DENPASAR– Tepat tiga bulan lalu, enam orang tersangka kasus korupsi aset tanah bekas kantor Kejari Tabanan di Jalan Pulau Menjangan, Dauh Peken, Tabanan dijebloskan ke Lapas Kelas IIA Kerobokan. Enam orang itu berinisial IWA, IYM, INS, IKG, PM, dan KD.
Namun, setelah tiga bulan berlalu, berkas mereka rupanya belum dilimpahkan ke Pengadilan Tipikor Denpasar oleh Kejari Tabanan. Informasinya, jaksa di Kejari Tabanan masih menunggu petunjuk Kejaksaan Agung (Kejagung) RI.
Petunjuk itu dibutuhkan lantaran para tersangka mendadak berubah pikiran setelah ditahan. Mereka tiba-tiba bersedia mengembalikan tanah yang dikuasai selama puluhan tahun.
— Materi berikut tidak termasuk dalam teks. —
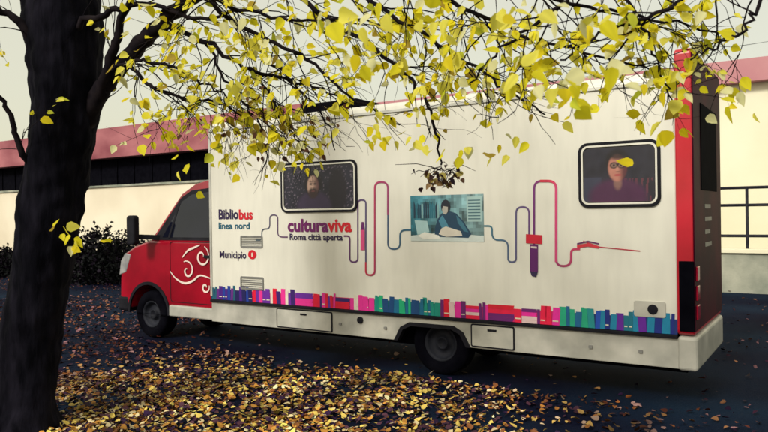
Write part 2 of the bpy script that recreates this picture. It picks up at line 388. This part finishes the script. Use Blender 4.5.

Nah, pengembalian aset oleh para tersangka itulah yang membuat jaksa penyidik berpikir keras tentang kelanjutan kasus ini.
Kasi Intel Kejari Tabanan, I Gusti Ngurah Anom Sukawinata saat dikonfirmasi tak menampik jika jaksa penyidik masih menunggu petunjuk Kejagung. “Atas izin pimpinan, belum lama ini kami sudah melakukan ekspose perkara ini ke Kejagung. Kami masih menunggu petunjuk dari Kejagung,” ujar Anom dikonfirmasi Senin (14/2).
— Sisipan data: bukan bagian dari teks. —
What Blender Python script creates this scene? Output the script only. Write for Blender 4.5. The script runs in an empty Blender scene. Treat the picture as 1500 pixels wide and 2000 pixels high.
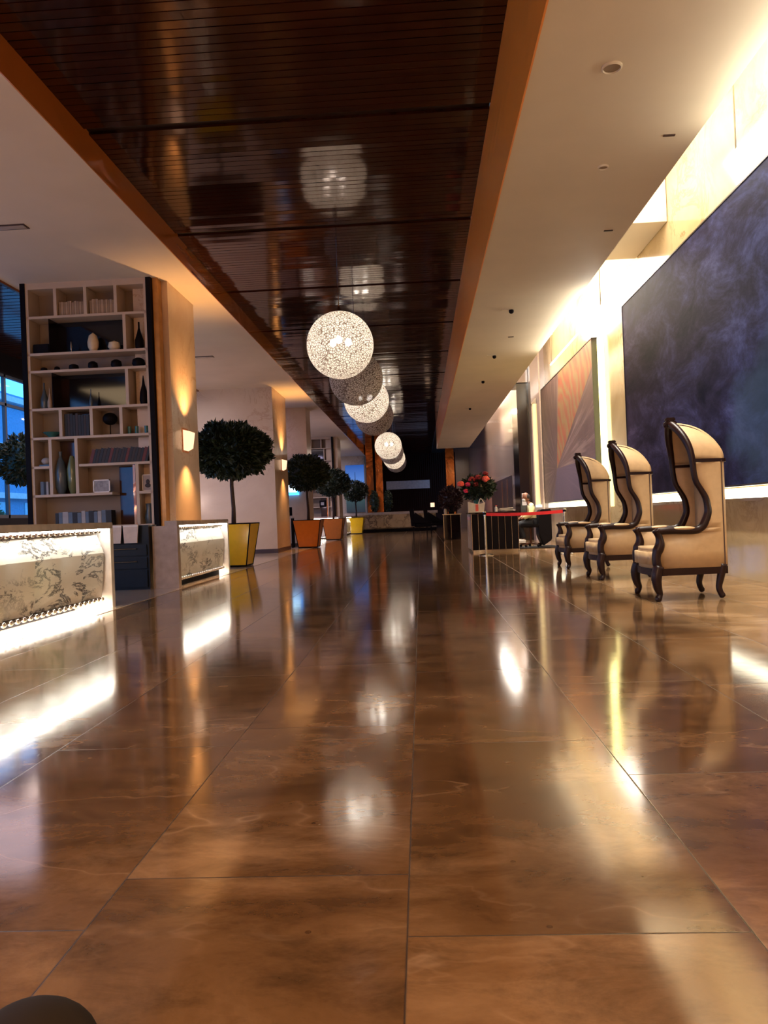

Anom pun tidak bisa memastikan petunjuk dari Kejagung tersebut akan turun. Setali tiga uang, Kasi Penkum Kejati Bali A. Luga Harlianto juga menyatakan petunjuk dari Kejagung RI belum turun. “Yang jelas setelah ada petunjuk pasti secepatnya akan ditidanklanjuti,” kata Luga.
Sementara itu, pantauan Jawa Pos Radar Bali di lapangan secara langsung kemarin, tanah seluas 1.980 meter persegi itu dipasang kawat berduri. Tanah tersebut terletak di seberang Pasar Dauh Pala.
Di atas tanah tampak deretan bangunan beton yang sudah dihancurkan. Di pojok kawat berduri melingkar itu terpampang papan nama setinggi 2,5 meter yang menerangkan tentang penyitaan.
Papan tersebut menyebutkan, berdasar surat penetapan PN Denpasar tanggal 12 Maret 2021, memberikan izin kepada jaksa penyidik untuk melakukan penyitaan barang bukti berupa tanah seluas 1.980 meter persegi berdasar sertifikat hak pakai Nomor 19, Surat Ukur Nomor 362 Tahun 1982.
Sekadar mengingatkan, berdasar penilaian Direktorat Jenderal Kekayaan Negara (DJKN), akibat pemakaian aset tanpa izin oleh enam tersangka, negara mengalami kerugian sebesar Rp 14,3 miliar.
Modus para tersangka yakni menempati, mempergunakan, dan menguasai tanah dengan membangun warung dan rumah tinggal. “Tersangka juga membangun kos-kosan di atas tanah aset negara tersebut,” beber Luga.
Dijelaskan lebih lanjut, keenam tersangka disangka melakukan perbuatan tindak pidana korupsi sebagaimana diatur dalam Pasal 2 ayat (1) UU Tipikor juncto Pasal 55 ayat (1) ke-1 atau Pasal 15 juncto Pasal 2 ayat 1 UU Tipikor juncto Pasal 55 ayat (1) ke-1 KUHP.